Según san Serafín, cuando llega el Espíritu, hay que concluir la oración. Ha
llegado el tiempo del silencio, de la paz interior. El que me ama guardará mis
mandamientos, mi Padre lo amará y los dos vendremos a él y viviremos con él (Jn
14,23). ¿Podemos desear alguna cosa más?
María, nuestra querida Madre, nos
acompaña silenciosamente durante toda la jornada monástica y está presente en
nuestra Liturgia de las Horas. Ella conservaba todas estas cosas, meditándolas
en su corazón (Lc 2,19.51). Escribe san Bernardo, hablando a María: Dichosa
ciertamente, que percibes el eco dulce de su susurro en tu reposado silencio,
en el cual, sin duda, es bueno para el hombre aguardar al Señor.4.

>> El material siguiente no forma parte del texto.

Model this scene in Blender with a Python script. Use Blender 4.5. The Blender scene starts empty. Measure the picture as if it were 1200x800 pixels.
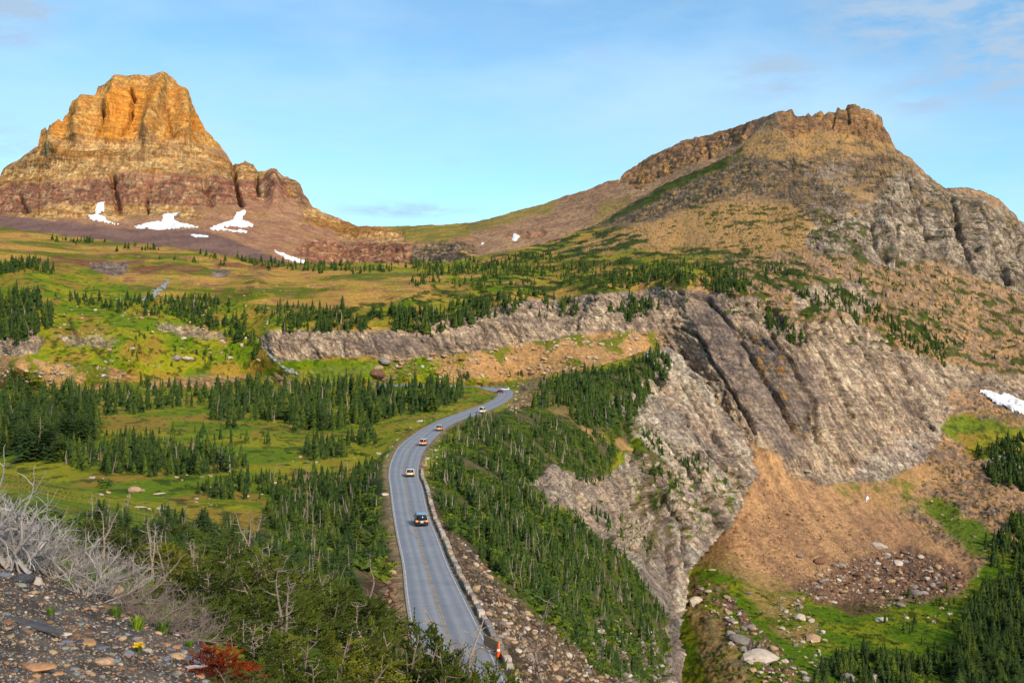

La imagen románica de María en la
Capilla de San Esteban tiene un rostro sonriente y dulce. Seguramente nos
podría estar diciendo que está agradecida por nuestra compañía, pero que ahora
prefiere que vayamos a Ars a escuchar la última homilía de San Juan Maria
Vianney: Subió al púlpito, pero su voz ya no se podía escuchar. Los fieles comprendieron que quería
hablar del amor de Dios por la forma de mirar fijamente el sagrario con unos
ojos brillantes de amor y bañados con lágrimas que ya no tenía fuerzas de
enjugar. Fue su última predicación: la del Amor que se comunica sin tener
necesidad de palabras..." MATIES
PRADES Presbítero, monje de
la abadía cisterciense de Santa María de Poblet.